**Problem details**
Give the data below again exactly as it stands. Omit the pictures.
+++++
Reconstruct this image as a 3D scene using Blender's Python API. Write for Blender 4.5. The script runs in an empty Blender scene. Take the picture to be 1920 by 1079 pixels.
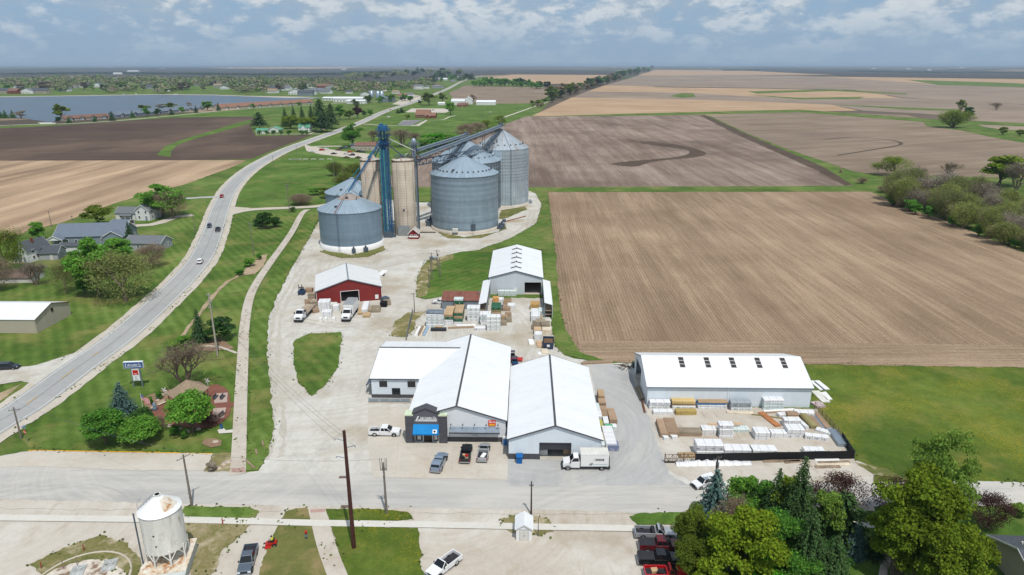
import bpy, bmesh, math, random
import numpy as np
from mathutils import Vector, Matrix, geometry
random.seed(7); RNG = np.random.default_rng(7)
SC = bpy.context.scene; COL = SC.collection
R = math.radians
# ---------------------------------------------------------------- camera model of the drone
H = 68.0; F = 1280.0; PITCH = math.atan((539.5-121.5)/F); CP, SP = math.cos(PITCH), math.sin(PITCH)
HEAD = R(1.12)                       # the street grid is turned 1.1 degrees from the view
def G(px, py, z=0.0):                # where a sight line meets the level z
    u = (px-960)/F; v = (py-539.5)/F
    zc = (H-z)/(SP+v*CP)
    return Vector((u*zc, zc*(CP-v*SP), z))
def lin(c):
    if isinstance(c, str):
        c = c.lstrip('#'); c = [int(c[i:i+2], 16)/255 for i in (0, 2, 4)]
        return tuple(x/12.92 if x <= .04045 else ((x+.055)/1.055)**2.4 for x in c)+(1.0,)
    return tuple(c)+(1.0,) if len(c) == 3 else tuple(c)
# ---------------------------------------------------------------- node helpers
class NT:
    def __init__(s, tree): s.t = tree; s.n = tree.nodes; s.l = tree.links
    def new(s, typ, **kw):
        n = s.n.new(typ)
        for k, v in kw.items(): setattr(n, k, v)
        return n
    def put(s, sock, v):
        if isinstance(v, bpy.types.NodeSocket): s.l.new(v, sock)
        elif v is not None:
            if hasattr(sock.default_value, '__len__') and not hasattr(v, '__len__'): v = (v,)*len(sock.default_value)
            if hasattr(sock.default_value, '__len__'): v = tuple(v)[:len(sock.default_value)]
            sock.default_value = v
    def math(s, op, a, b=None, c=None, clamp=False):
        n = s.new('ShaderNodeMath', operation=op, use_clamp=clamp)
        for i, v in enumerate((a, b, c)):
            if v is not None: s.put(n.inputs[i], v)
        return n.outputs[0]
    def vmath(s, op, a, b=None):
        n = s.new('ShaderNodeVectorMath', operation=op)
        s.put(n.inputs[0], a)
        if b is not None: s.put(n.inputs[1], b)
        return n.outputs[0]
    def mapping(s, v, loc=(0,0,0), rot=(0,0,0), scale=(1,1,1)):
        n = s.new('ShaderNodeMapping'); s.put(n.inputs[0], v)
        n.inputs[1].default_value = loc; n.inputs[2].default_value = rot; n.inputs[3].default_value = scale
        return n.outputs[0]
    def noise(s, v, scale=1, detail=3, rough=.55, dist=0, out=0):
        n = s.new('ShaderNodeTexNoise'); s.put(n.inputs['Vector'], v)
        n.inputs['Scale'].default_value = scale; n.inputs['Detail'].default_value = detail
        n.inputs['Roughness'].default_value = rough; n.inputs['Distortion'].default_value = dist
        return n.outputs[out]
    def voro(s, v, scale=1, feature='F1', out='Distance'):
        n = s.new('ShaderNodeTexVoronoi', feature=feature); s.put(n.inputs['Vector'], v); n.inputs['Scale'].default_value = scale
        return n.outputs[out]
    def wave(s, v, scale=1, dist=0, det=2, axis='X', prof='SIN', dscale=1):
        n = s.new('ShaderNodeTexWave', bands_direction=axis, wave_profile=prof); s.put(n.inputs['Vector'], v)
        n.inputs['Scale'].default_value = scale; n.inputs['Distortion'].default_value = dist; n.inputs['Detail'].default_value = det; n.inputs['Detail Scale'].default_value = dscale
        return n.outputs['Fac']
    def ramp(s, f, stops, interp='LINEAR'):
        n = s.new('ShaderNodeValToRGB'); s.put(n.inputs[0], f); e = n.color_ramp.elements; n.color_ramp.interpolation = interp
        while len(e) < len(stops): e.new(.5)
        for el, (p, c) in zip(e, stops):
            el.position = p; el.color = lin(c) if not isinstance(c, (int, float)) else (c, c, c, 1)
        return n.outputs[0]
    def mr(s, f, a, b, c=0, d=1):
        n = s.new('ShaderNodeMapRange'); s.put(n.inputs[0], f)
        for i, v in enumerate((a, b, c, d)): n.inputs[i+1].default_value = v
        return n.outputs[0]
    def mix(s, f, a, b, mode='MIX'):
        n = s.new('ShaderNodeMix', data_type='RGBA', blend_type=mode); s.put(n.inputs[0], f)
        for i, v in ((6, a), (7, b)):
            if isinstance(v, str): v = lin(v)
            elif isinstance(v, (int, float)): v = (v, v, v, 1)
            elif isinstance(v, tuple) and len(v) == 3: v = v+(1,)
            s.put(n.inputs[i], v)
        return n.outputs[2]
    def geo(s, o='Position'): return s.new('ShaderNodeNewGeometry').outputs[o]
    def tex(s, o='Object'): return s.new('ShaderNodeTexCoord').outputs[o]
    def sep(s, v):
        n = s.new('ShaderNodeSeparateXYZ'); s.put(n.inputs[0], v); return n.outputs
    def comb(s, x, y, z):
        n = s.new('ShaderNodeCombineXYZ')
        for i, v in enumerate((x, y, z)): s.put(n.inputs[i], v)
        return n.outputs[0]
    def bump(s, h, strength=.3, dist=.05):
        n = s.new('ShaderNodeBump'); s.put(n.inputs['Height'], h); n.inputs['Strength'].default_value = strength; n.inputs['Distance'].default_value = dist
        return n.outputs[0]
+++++
**Correct result**
Reconstruct this image as a 3D scene using Blender's Python API. Write for Blender 4.5. The script runs in an empty Blender scene. Take the picture to be 1920 by 1079 pixels.
import bpy, bmesh, math, random
import numpy as np
from mathutils import Vector, Matrix, geometry
random.seed(7); RNG = np.random.default_rng(7)
SC = bpy.context.scene; COL = SC.collection
R = math.radians
# ---------------------------------------------------------------- camera model of the drone
H = 68.0; F = 1280.0; PITCH = math.atan((539.5-121.5)/F); CP, SP = math.cos(PITCH), math.sin(PITCH)
HEAD = R(1.12)                       # the street grid is turned 1.1 degrees from the view
def G(px, py, z=0.0):                # where a sight line meets the level z
    u = (px-960)/F; v = (py-539.5)/F
    zc = (H-z)/(SP+v*CP)
    return Vector((u*zc, zc*(CP-v*SP), z))
def lin(c):
    if isinstance(c, str):
        c = c.lstrip('#'); c = [int(c[i:i+2], 16)/255 for i in (0, 2, 4)]
        return tuple(x/12.92 if x <= .04045 else ((x+.055)/1.055)**2.4 for x in c)+(1.0,)
    return tuple(c)+(1.0,) if len(c) == 3 else tuple(c)
# ---------------------------------------------------------------- node helpers
class NT:
    def __init__(s, tree): s.t = tree; s.n = tree.nodes; s.l = tree.links
    def new(s, typ, **kw):
        n = s.n.new(typ)
        for k, v in kw.items(): setattr(n, k, v)
        return n
    def put(s, sock, v):
        if isinstance(v, bpy.types.NodeSocket): s.l.new(v, sock)
        elif v is not None:
            if hasattr(sock.default_value, '__len__') and not hasattr(v, '__len__'): v = (v,)*len(sock.default_value)
            if hasattr(sock.default_value, '__len__'): v = tuple(v)[:len(sock.default_value)]
            sock.default_value = v
    def math(s, op, a, b=None, c=None, clamp=False):
        n = s.new('ShaderNodeMath', operation=op, use_clamp=clamp)
        for i, v in enumerate((a, b, c)):
            if v is not None: s.put(n.inputs[i], v)
        return n.outputs[0]
    def vmath(s, op, a, b=None):
        n = s.new('ShaderNodeVectorMath', operation=op)
        s.put(n.inputs[0], a)
        if b is not None: s.put(n.inputs[1], b)
        return n.outputs[0]
    def mapping(s, v, loc=(0,0,0), rot=(0,0,0), scale=(1,1,1)):
        n = s.new('ShaderNodeMapping'); s.put(n.inputs[0], v)
        n.inputs[1].default_value = loc; n.inputs[2].default_value = rot; n.inputs[3].default_value = scale
        return n.outputs[0]
    def noise(s, v, scale=1, detail=3, rough=.55, dist=0, out=0):
        n = s.new('ShaderNodeTexNoise'); s.put(n.inputs['Vector'], v)
        n.inputs['Scale'].default_value = scale; n.inputs['Detail'].default_value = detail
        n.inputs['Roughness'].default_value = rough; n.inputs['Distortion'].default_value = dist
        return n.outputs[out]
    def voro(s, v, scale=1, feature='F1', out='Distance'):
        n = s.new('ShaderNodeTexVoronoi', feature=feature); s.put(n.inputs['Vector'], v); n.inputs['Scale'].default_value = scale
        return n.outputs[out]
    def wave(s, v, scale=1, dist=0, det=2, axis='X', prof='SIN', dscale=1):
        n = s.new('ShaderNodeTexWave', bands_direction=axis, wave_profile=prof); s.put(n.inputs['Vector'], v)
        n.inputs['Scale'].default_value = scale; n.inputs['Distortion'].default_value = dist; n.inputs['Detail'].default_value = det; n.inputs['Detail Scale'].default_value = dscale
        return n.outputs['Fac']
    def ramp(s, f, stops, interp='LINEAR'):
        n = s.new('ShaderNodeValToRGB'); s.put(n.inputs[0], f); e = n.color_ramp.elements; n.color_ramp.interpolation = interp
        while len(e) < len(stops): e.new(.5)
        for el, (p, c) in zip(e, stops):
            el.position = p; el.color = lin(c) if not isinstance(c, (int, float)) else (c, c, c, 1)
        return n.outputs[0]
    def mr(s, f, a, b, c=0, d=1):
        n = s.new('ShaderNodeMapRange'); s.put(n.inputs[0], f)
        for i, v in enumerate((a, b, c, d)): n.inputs[i+1].default_value = v
        return n.outputs[0]
    def mix(s, f, a, b, mode='MIX'):
        n = s.new('ShaderNodeMix', data_type='RGBA', blend_type=mode); s.put(n.inputs[0], f)
        for i, v in ((6, a), (7, b)):
            if isinstance(v, str): v = lin(v)
            elif isinstance(v, (int, float)): v = (v, v, v, 1)
            elif isinstance(v, tuple) and len(v) == 3: v = v+(1,)
            s.put(n.inputs[i], v)
        return n.outputs[2]
    def geo(s, o='Position'): return s.new('ShaderNodeNewGeometry').outputs[o]
    def tex(s, o='Object'): return s.new('ShaderNodeTexCoord').outputs[o]
    def sep(s, v):
        n = s.new('ShaderNodeSeparateXYZ'); s.put(n.inputs[0], v); return n.outputs
    def comb(s, x, y, z):
        n = s.new('ShaderNodeCombineXYZ')
        for i, v in enumerate((x, y, z)): s.put(n.inputs[i], v)
        return n.outputs[0]
    def bump(s, h, strength=.3, dist=.05):
        n = s.new('ShaderNodeBump'); s.put(n.inputs['Height'], h); n.inputs['Strength'].default_value = strength; n.inputs['Distance'].default_value = dist
        return n.outputs[0]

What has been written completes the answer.